I think that what feels to you to be wholesome will depend on your values. And I'm generally in favour of people acting according to their own feeling of what is wholesome.

On the other hand I also think there would be some choices of values that I would describe as "not wholesome". These are the ones which ignore something of what's important about some dimension (perhaps justifying ignoring it by saying "I just don't value this"), at least as felt-to-be-important by a good number of other people in society.

But although "avoiding unwholesomeness" provides some constraints on values, it's not specifying exactly what values or tradeoffs are good to have. And then for any among the range of possible wholesome values, when you come to make decisions acting wholesomely will depend on your personal values. (Or, depending on the situation, perhaps not; in the case of the business plan, if it's supposed to be for the sake of the local community then what is wholesome could depend a lot more on the community's values than on your own.)

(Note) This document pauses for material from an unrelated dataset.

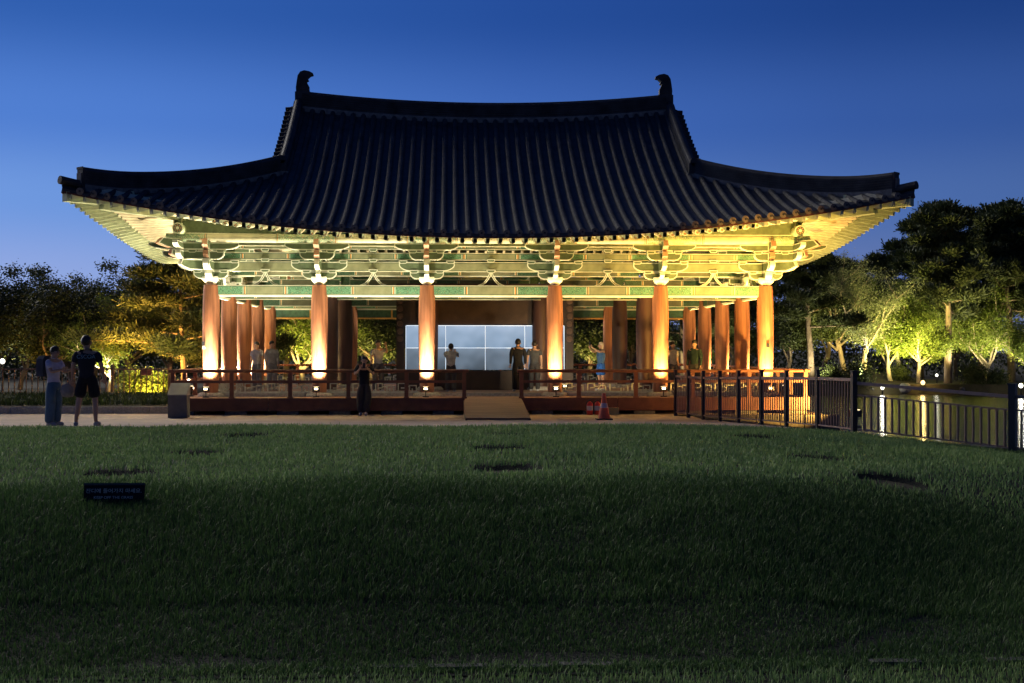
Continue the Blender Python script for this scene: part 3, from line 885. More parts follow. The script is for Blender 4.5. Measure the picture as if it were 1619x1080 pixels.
for sx in (-1, 1):
    for sy in (-1, 1):
        p = []
        for k in range(13):
            y = sy*(.12+(YG+.12-.12)*k/12); xx = sx*(XG-.02)
            p.append((xx, y, zF(XG, y)+.0))
        p[-1] = (p[-1][0], p[-1][1], p[-1][2]+.03)
        ridge('descending_ridge', p, .15, .42, 4)
        e = p[-1]
        mb = MB(); mb.box(-.2, .2, -.05, .05, -.12, .05, 1); mb.box(-.16, .16, -.06, .06, .05, .38, 0); mb.tube([(0, -.06, .42), (0, .07, .42)], .13, 12, 0)
        mb.build('ridge_end_tile', [M['tile_row'], M['plaster']], rf, (e[0], e[1]+sy*.04, e[2]))
        hp = []
        for k in range(19):
            t = k/18; x = XG+.02 + (11.16-XG-.02)*t; y = x-HK
            z = max(zF(x, y), zS(x, y)) + .02 + .22*max(0, t-.75)**2*16*.30
            hp.append((sx*x, sy*y, z))
        ridge('hip_ridge', hp, .165, .54, 6)
        e = Vector(hp[-1]); dd = Vector((sx, sy, 0)).normalized()
        mb = MB(); mb.box(-.14, .14, -.03, .04, -.12, .50, 0); mb.box(-.16, .16, -.04, -.02, .47, .53, 0); mb.box(-.11, .11, -.065, -.04, .05, .36, 1)
        mb.build('ridge_end_tile', [M['tile_row'], M['plaster']], rf, e+dd*.03, (0, 0, math.atan2(dd.y, dd.x)+R(90)))
        # corner tiles running on to the tip
        q0 = e + Vector((0, 0, .04)); q1 = Vector((sx*(HX+.05), sy*(HY+.05), ez(0)+.22))
        mb = MB(); mb.tube([q0, q0.lerp(q1, .5), q1], [.12, .115, .115], 10, 0, False); mb.build('corner_tile', M['tile_row'], rf)

# ridge finials: owl-tail tiles hooked towards the middle
fp = [(-.26, 0), (.26, 0), (.25, .26), (.16, .44), (.20, .60), (.30, .70), (.42, .74), (.40, .82), (.26, .90), (.06, .94), (-.10, .88), (-.20, .72), (-.24, .45), (-.27, .2)]
for sx in (-1, 1):
    mb = MB(); mb.prism([(-sx*a_, b_) for a_, b_ in (fp if sx < 0 else fp[::-1])], -.13, .13, 0, .04, 0)
    mb.box(-.3, .3, -.17, .17, -.55, .02, 0); mb.prism([(-sx*a_*.5-sx*.02, b_*.55+.1) for a_, b_ in (fp if sx < 0 else fp[::-1])], -.16, .16, 0)
    mb.build('ridge_finial', M['tile_row'], rf, (sx*6.24, 0, zrs(6.3)+.52)).scale = (.86, .86, .80)
    # gable wall and barge boards under the verge
    for sy in (-1, 1):
        mb = MB(); n = 10
        for k in range(n):
            y0 = sy*YG*k/n; y1 = sy*YG*(k+1)/n
            mb.add([(sx*(XV-.08), y0, zF(XG, y0)-.12), (sx*(XV-.08), y1, zF(XG, y1)-.12), (sx*(XV-.08), y1, zF(XG, y1)-.46), (sx*(XV-.08), y0, zF(XG, y0)-.46),
                    (sx*(XV-.14), y0, zF(XG, y0)-.12), (sx*(XV-.14), y1, zF(XG, y1)-.12), (sx*(XV-.14), y1, zF(XG, y1)-.46), (sx*(XV-.14), y0, zF(XG, y0)-.46)],
                   [(0, 1, 2, 3), (7, 6, 5, 4), (3, 2, 6, 7), (0, 4, 5, 1)])
        mb.build('barge_board', M['noerok'], rf)
    mb = MB(); n = 12
    for k in range(-n, n):
        y0 = (YG+.0)*k/n; y1 = (YG+.0)*(k+1)/n; zb = zS(6.0, YG)-.1
        mb.add([(sx*6.0, y0, zb-.3), (sx*6.0, y1, zb-.3), (sx*6.0, y1, zF(6.0, y1)-.11), (sx*6.0, y0, zF(6.0, y0)-.11)], [(0, 1, 2, 3)])
    mb.build('gable_wall', M['noerok'], rf)

# rafters ------------------------------------------------------------
PVX, PVY = 7.2, 5.25
def inner_pt(x, y, side):
    if side == 'F': return Vector((max(-PVX, min(PVX, x)), -PVY, 5.66))
    return Vector((math.copysign(PVX, x), max(-PVY, min(PVY, y)), 5.66))
def raft(xe, ye_, c, side, sgn, mb_under=None):
    """end points of main and flying rafter for one eave position"""
    E = Vector((xe, ye_, ez(c)-.19))
    I = inner_pt(xe, ye_, side)
    if side == 'F' and sgn > 0: I.y = PVY
    d = I-E; d.z = 0; L = d.length; d.normalize()
    n_out = abs(d.y) if side == 'F' else abs(d.x)
    s0 = .78/n_out
    A = E + d*s0; A.z = ez(c)-.15
    B = I
    return E, A, B, d
def rafters(xe, ye_, c, side, sgn, named=True, acc=None):
    E, A, B, d = raft(xe, ye_, c, side, sgn)
    mb = MB(); mb.tube([A, B], [.078, .05], 8, 0, True, True, mcap=1)
    mb.add([A-d*.004+Vector((d.y, -d.x, 0))*.045*math.cos(k*math.pi/4)+Vector((0, 0, 1))*.045*math.sin(k*math.pi/4) for k in range(8)], [tuple(range(8))], 2)
    fl = MB(); q = A + d*.5; q.z += .27
    fl.bar(E, q, .105, .14, 0)
    sd = Vector((d.y, -d.x, 0))
    fl.add([E - d*.012 + sd*a_*.045 + Vector((0, 0, b_*.055)) for a_, b_ in ((-1, -1), (1, -1), (1, 1), (-1, 1))], [(0, 1, 2, 3), (3, 2, 1, 0)], 1)
    if named:
        mb.build('rafter', [M['cream'], M['whiteline'], M['salmon']], pav); fl.build('flying_rafter', [M['cream2'], M['whiteline']], pav)
    else: acc.add(mb.v, mb.f, 0); acc.add(fl.v, fl.f, 0)
M['cream2'] = mat('pale_green_paint', (0.44, 0.52, 0.34), 0.7, 0.18, 6)
acc = MB()
N = 66; eF = [-HX+.22 + i*(2*HX-.44)/(N-1) for i in range(N)]
for x in eF:
    rafters(x, -yeF(x), HX-abs(x), 'F', -1); rafters(x, yeF(x), HX-abs(x), 'F', 1, False, acc)
N = 54; eS = [-HY+.22 + i*(2*HY-.44)/(N-1) for i in range(N)]
for sx in (-1, 1):
    for y in eS: rafters(sx*xeS(y), y, HY-abs(y), 'S', sx)
tag(acc.build('back_rafters', M['cream'], pav), kind='stuff')
# soffit boards over the rafters
sf = MB()
def soffit(pts):
    vs = []
    for (xe, ye_, c, side, sgn) in pts:
        E, A, B, d = raft(xe, ye_, c, side, sgn)
        vs += [E+Vector((0, 0, .10))-d*.02, A+Vector((0, 0, .30)), A+Vector((0, 0, .09))+d*.02, B+Vector((0, 0, .10))]
    fs = []
    for i in range(len(pts)-1):
        fs += [(4*i, 4*i+4, 4*i+5, 4*i+1), (4*i+1, 4*i+5, 4*i+6, 4*i+2)]
    sf.add(vs, fs, 0); sf.add(vs, [(4*i+2, 4*i+6, 4*i+7, 4*i+3) for i in range(len(pts)-1)], 1)
for s in (-1, 1):
    soffit([(x, s*yeF(x), HX-abs(x), 'F', s) for x in np.linspace(-HX, HX, 80)])
    soffit([(s*xeS(y), y, HY-abs(y), 'S', s) for y in np.linspace(-HY, HY, 66)])
sf.build('soffit', [M['cream'], M['soffit_paint']], pav)
# eave fascia strips following the curve
for nm, zo, hh, oo, mt in (('eave_board', -.125, .055, .005, 'dark_wood'), ('rafter_board', -.045, .07, -.80, 'cream')):
    for s in (-1, 1):
        mb = MB(); xs = np.linspace(-HX+.02, HX-.02, 80) if oo > -.1 else np.linspace(-10.4, 10.4, 80)
        path = [(x, s*(yeF(x)+oo), ez(HX-abs(x))+zo) for x in xs]
        sweep(mb, path, [(-.03, 0), (.03, 0), (.03, hh), (-.03, hh)]); mb.build(nm, M[mt], pav)
        mb = MB(); ys = np.linspace(-HY+.02, HY-.02, 60) if oo > -.1 else np.linspace(-8.5, 8.5, 60)
        path = [(s*(xeS(y)+oo), y, ez(HY-abs(y))+zo) for y in ys]
        sweep(mb, path, [(-.03, 0), (.03, 0), (.03, hh), (-.03, hh)]); mb.build(nm, M[mt], pav)
# hip rafters to the corners
for sx in (-1, 1):
    for sy in (-1, 1):
        mb = MB(); mb.bar((sx*6.9, sy*4.95, 5.55), (sx*10.75, sy*8.78, 5.80), .24, .30, 0)
        mb.bar((sx*9.6, sy*7.63, 5.92), (sx*(HX-.05), sy*(HY-.05), ez(0)-.22), .22, .26, 0)
        mb.build('hip_rafter', M['cream2'], pav)

# interior cross beams and inner tie beams, paint darkened to imitate the dim hall
for x in (-5.055, -1.895, 1.895, 5.055):
    for y0, y1, z in ((-6.1, -3.2, 4.35), (-3.0, 3.0, 4.75), (3.2, 6.1, 4.35)):
        mb = MB(); L = y1-y0; mb.box(-L/2, L/2, -.15, .15, -.19, .19)
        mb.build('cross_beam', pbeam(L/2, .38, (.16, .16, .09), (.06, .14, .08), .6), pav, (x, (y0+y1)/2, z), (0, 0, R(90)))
for y in (-3.125, 3.125):
    for i in range(5):
        L = CXS[i+1]-CXS[i]-.4; c = (CXS[i+1]+CXS[i])/2
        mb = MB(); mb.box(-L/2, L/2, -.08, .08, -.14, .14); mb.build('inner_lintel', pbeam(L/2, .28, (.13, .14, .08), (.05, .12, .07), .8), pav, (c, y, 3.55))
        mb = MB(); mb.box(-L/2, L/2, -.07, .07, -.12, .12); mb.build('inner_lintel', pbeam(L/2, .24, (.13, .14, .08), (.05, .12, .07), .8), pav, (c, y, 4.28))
for y, z in ((-3.3, 6.4), (0, 7.6), (3.3, 6.4)):
    mb = MB(); mb.tube([(-6.6, y, z), (6.6, y, z)], .15, 12); mb.build('inner_purlin', M['cream'], pav)
# door frame like fillets in the back row bays (thin lit frames)
for i in (0, 1, 3, 4):
    L = CXS[i+1]-CXS[i]-.4; c = (CXS[i+1]+CXS[i])/2
    mb = MB()
    mb.box(-L/2, L/2, -.03, .03, 3.02, 3.08); mb.box(-.03, .03, -.028, .028, 3.08, 3.40)
    mb.build('hanging_frame', M['ochre'], pav, (c, HD, 0))
    mb = MB(); mb.box(-L/2, L/2, -.015, .015, 3.09, 3.395); mb.build('hanging_panel', M['noerok_dark'], pav, (c, HD+.03, 0))

# screen wall in the middle of the hall
mb = MB()
mb.box(-3.05, 3.05, -.06, .06, 2.66, 4.1); mb.box(-3.05, -2.78, -.06, .06, DK, 2.66); mb.box(2.78, 3.05, -.06, .06, DK, 2.66); mb.box(-2.78, 2.78, -.06, .06, DK, 1.10)
mb.build('hall_wall', M['hall_brown'], pav, (0, .12, 0))
# faint round medallions above the screen
for x in (-2.45, 2.45):
    for k in range(6):
        me_ = MB(); me_.lathe([(.11, -.01), (.115, 0), (.09, .012), (.07, .0)], 14)
        me_.build('wall_ornament', M['dark_wood2'], pav, (x*1.19, .055, 3.5-k*.26), (R(90), 0, 0))
# deck, plinth and ramp ----------------------------------------------
DW, DF, DB = 9.03, -8.13, 8.1       # deck half width, front and back in pavilion frame
mb = MB(); mb.box(-DW+.06, DW-.06, DF+.10, DB-.06, DK-.14, DK-.035); mb.build('deck_frame', M['dark_wood'], pav)
nb = 44
for i in range(nb):
    y0 = DF+.02+i*(DB-DF-.04)/nb; y1 = y0+(DB-DF-.04)/nb-.012
    mb = MB(); mb.box(-DW, DW, y0, y1, DK-.035, DK-.002*(i % 3)); mb.build('deck_plank', M['deck'], pav)
for i in range(9):                    # joists and stone stubs below
    x = -DW+.5+i*(2*DW-1)/8
    for y in (DF+1.2, -3, 0, 3, DB-1):
        mb = MB(); mb.lathe([(.16, -.1), (.14, DK-.14)], 10); mb.build('deck_stub', M['stone'], pav, (x, y, 0))
RG = (-.79, .79)                      # gap for the ramp, pavilion frame
def skirt(x0, x1, y, rz=0, nm='skirt_board'):
    L = x1-x0; n = max(1, round(L/3.1))
    for i in range(n):
        a0 = x0+i*L/n; b0 = x0+(i+1)*L/n-.015
        if rz == 0: mb = MB(); mb.box(a0, b0, y-.03, y+.03, .10, DK+.02)
        else: mb = MB(); mb.box(y-.03, y+.03, a0, b0, .10, DK+.02)
        mb.build(nm, M['dark_wood'], pav)
skirt(-DW, RG[0], DF); skirt(RG[1], DW, DF); skirt(DF+.04, DB, -DW, 1); skirt(DF+.04, DB, DW, 1)
for sgn in (-1, 1):
    for k in range(6):
        x = sgn*(1.4+k*1.45)
        mb = MB(); mb.box(-.30, .30, -.12, .12, -.06, .085); mb.build('footing_stone', M['edge_stone'], pav, (x, DF+.1, 0))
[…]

So there is an element of "paying at least some attention to traditional values" (at least while fair numbers of people care about them), but it's definitely not trying to say "optimize for them".

I doubt this is very helpful for our carefully-considered ethical notions of what's good.

I think it may be helpful as a heuristic for helping people to more consistently track what's good, and avoid making what they'd later regard as mistakes.

I agree that "paying attention to the whole system" isn't literally a thing that can be done, and I should have been clearer about what I actually meant. It's more like "making an earnest attempt to pay attention to the whole system (while truncating attention at a reasonable point)". It's not that you literally get to attend to everything, it's that you haven't excluded some important domain from things you care about. I think habryka (quoting and expanding on Ben Pace's thoughts) has a reasonable description of this in a comment

I definitely don't think this is just making an arbitrary choice of what things to value, or that it's especially anchored in traditional values (though I do think it's correlated with traditional values).

I discuss a bit about making the tradeoffs of when to stop giving things attention in the section "wholesomeness vs expedience" in the second essay.